Two brothers – Donald and Jerry Waldrop – were killed in January 1971.
Between 1970 and 1973, Corll murdered twenty-nine boys, with the aid of Brooks and Henley.
(Brooks seemed to enjoy causing pain, and on one occasion, shot a boy after inserting the barrel of the revolver up his nose.) Most of the bodies were buried in a rented boatshed, wrapped in plastic sheeting.
The youngest victim was a nine-year-old boy who lived in a shop opposite Corll’s apartment.
The end came on the morning of 8 August 1973.
Henley had arrived at a glue-sniffing party with another youth and a fifteen-year-old girl.
Corll was furious about the girl – ‘You’ve spoilt it all’ – and Henley woke up to find himself tied and handcuffed, and the vindictive Corll standing over him with a gun.

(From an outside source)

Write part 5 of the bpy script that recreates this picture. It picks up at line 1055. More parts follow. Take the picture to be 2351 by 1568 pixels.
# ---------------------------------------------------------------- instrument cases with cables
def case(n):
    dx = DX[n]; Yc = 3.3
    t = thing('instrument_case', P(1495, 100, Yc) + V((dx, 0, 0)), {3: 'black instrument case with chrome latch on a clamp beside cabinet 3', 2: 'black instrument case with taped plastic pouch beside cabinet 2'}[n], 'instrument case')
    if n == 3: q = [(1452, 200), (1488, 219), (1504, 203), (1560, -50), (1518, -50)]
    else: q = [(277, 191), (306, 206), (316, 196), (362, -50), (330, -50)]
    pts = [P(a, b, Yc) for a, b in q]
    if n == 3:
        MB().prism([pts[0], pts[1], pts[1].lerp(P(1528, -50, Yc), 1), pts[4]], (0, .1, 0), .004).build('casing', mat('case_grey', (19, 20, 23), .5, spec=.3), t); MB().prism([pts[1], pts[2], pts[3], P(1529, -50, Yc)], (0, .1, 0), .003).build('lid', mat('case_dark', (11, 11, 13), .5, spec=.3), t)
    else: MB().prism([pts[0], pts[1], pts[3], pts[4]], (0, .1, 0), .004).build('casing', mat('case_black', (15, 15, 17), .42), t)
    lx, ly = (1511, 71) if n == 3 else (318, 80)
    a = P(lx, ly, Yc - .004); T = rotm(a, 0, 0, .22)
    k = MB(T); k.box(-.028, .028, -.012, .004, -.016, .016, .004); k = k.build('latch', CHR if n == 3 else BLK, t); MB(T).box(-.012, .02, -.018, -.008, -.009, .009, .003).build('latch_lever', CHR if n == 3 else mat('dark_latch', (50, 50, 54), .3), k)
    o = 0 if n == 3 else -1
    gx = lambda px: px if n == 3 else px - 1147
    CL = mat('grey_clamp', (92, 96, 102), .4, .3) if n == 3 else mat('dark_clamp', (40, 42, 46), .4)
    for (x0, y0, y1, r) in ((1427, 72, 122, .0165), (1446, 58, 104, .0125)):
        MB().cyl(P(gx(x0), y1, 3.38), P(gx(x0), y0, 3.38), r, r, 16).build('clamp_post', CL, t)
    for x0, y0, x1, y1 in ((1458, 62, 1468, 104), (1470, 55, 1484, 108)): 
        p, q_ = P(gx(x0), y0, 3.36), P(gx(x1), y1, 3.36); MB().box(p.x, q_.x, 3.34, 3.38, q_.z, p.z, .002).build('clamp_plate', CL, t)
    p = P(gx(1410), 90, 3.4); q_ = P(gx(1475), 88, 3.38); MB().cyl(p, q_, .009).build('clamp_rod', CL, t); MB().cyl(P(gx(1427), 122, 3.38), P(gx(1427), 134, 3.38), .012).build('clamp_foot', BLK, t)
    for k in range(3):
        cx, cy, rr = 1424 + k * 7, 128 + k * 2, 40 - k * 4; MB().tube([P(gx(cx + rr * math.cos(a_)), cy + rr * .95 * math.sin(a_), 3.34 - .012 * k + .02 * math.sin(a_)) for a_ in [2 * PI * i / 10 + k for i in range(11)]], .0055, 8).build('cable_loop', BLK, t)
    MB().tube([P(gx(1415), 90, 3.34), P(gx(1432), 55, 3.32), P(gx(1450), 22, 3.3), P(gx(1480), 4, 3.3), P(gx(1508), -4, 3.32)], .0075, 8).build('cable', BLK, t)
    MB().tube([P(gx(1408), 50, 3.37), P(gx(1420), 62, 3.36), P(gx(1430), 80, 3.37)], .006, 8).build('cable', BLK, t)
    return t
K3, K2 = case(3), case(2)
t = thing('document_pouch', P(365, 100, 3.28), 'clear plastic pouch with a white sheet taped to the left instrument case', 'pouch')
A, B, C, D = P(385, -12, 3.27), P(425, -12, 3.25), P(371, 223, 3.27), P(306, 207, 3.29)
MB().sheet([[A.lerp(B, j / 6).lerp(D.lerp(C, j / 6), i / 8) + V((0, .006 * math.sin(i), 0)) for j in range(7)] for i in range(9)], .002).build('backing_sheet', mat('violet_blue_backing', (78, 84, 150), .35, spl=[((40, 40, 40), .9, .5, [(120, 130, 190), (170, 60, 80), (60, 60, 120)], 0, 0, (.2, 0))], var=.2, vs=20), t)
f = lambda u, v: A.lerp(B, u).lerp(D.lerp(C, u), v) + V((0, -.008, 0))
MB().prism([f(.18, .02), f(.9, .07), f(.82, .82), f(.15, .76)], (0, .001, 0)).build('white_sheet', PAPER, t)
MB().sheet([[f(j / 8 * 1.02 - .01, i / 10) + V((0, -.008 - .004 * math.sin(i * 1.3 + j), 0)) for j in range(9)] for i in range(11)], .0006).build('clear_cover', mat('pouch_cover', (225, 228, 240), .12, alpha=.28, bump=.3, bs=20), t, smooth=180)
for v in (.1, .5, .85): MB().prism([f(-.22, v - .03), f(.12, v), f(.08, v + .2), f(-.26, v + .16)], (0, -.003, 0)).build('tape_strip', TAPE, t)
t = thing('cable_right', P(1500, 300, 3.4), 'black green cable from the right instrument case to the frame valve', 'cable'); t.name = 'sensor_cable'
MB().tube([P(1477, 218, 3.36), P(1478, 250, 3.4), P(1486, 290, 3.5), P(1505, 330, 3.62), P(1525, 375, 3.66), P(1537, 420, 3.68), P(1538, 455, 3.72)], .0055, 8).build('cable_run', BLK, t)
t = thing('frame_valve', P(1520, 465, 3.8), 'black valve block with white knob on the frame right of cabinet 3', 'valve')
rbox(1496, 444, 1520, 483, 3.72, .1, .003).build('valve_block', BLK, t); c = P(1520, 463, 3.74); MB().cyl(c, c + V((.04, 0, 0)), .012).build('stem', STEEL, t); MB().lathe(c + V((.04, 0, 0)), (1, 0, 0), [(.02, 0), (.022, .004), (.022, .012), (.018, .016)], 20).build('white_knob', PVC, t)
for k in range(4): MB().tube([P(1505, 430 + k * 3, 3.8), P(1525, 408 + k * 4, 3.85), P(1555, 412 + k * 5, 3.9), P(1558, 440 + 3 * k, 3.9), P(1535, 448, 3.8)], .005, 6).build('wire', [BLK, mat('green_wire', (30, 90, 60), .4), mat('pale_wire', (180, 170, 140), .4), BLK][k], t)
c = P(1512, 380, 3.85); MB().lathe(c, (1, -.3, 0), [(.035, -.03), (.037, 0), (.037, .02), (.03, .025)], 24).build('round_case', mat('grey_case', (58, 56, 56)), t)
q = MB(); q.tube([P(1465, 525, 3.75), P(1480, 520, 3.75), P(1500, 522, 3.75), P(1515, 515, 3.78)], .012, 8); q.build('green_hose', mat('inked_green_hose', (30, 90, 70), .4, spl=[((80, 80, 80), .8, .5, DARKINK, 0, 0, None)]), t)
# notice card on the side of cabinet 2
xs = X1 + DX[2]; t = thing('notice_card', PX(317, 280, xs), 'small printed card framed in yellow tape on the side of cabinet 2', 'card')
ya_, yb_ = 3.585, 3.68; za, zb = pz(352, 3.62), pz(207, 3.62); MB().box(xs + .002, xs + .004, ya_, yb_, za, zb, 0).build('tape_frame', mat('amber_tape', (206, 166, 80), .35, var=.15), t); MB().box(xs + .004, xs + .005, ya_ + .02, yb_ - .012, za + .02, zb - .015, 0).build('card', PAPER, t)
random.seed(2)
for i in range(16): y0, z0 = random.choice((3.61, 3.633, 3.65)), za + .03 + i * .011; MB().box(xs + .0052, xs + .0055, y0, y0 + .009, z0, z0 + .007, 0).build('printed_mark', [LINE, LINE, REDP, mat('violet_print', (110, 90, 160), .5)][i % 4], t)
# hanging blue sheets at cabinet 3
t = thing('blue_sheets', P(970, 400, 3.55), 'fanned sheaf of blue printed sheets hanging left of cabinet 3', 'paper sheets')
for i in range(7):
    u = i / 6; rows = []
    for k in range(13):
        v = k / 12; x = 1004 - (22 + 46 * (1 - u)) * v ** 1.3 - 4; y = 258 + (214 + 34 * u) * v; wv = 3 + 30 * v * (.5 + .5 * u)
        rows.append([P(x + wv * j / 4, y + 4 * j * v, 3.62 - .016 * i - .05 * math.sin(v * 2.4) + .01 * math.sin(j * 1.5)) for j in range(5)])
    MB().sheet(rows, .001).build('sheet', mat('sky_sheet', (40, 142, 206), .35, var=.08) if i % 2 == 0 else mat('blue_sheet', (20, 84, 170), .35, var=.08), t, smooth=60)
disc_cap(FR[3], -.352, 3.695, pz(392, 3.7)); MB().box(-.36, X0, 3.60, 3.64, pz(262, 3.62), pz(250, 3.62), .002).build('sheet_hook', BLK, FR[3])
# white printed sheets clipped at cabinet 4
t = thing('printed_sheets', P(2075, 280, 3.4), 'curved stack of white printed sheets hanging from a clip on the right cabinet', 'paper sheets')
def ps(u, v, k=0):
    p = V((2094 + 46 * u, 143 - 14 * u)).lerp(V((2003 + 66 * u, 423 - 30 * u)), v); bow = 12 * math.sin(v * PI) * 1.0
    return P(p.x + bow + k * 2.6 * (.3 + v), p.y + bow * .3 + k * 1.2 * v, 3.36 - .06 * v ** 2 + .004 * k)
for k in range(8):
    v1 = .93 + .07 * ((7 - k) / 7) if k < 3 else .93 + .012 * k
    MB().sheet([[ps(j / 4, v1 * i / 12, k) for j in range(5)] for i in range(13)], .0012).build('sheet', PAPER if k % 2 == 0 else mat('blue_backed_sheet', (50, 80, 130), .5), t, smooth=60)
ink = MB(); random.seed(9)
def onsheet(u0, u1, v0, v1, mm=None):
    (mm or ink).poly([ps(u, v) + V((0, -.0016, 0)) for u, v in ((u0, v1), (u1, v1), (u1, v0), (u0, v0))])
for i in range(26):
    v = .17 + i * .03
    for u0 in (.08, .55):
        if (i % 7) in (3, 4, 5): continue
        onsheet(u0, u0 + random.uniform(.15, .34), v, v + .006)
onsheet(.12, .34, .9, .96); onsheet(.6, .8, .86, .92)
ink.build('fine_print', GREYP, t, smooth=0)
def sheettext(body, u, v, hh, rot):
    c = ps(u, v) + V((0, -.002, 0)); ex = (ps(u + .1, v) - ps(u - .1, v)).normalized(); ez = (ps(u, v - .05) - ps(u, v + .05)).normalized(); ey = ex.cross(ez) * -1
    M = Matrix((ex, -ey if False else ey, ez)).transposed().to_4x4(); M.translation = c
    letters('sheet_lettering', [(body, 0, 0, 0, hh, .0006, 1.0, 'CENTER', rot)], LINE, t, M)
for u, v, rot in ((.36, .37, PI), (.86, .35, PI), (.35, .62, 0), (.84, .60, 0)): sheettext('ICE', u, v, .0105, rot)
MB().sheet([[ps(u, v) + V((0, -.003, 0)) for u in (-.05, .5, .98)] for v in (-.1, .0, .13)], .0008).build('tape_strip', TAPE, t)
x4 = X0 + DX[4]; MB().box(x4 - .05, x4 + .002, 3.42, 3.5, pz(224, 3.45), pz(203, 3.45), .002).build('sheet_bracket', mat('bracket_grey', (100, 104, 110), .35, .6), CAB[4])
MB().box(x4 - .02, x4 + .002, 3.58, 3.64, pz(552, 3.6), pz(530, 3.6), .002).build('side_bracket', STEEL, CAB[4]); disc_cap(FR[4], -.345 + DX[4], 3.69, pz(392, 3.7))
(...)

‘I’ll teach you a lesson.’ Finally, by offering to help rape and torture the other two, Henley succeeded in persuading Corll to release him.
The two semiconscious teenagers were then undressed and chained up.
Henley tried to rape the girl, but failed.
Corll was in the process of raping the youth when Henley said: ‘Why don’t you let me take the chick outa here?
She don’t want to see that.’ When Corll ignored him, Henley grabbed the gun and ordered him to stop; Corll taunted him: ‘Go on, kill me.’ Henley fired repeatedly, and Corll collapsed.
Henley then rang the police and informed them: ‘I’ve just killed a man.’ When the police arrived, Henley told them the story of the attempted rapes and the shooting, and added that Corll had boasted of having killed other boys and burying them in a boatshed.
In the boatshed in south Houston, police uncovered seventeen bodies, then Henley led them to sites where another ten were buried.
Henley’s estimate was that Corll had murdered thirty-one boys.
Henley’s knowledge of the burial sites made it clear that he was not as innocent as he pretended; eventually, both he and David Brooks were sentenced to life imprisonment.
One of the most widely published photographs of Corll, as an adult, shows him clutching a teddy bear.
Jack Olsen’s book on the case,
The Man With the Candy
, makes it clear that Corll never grew up.
The murders were simply the expression of a kind of ‘spoiltness’, a desire to have his own way.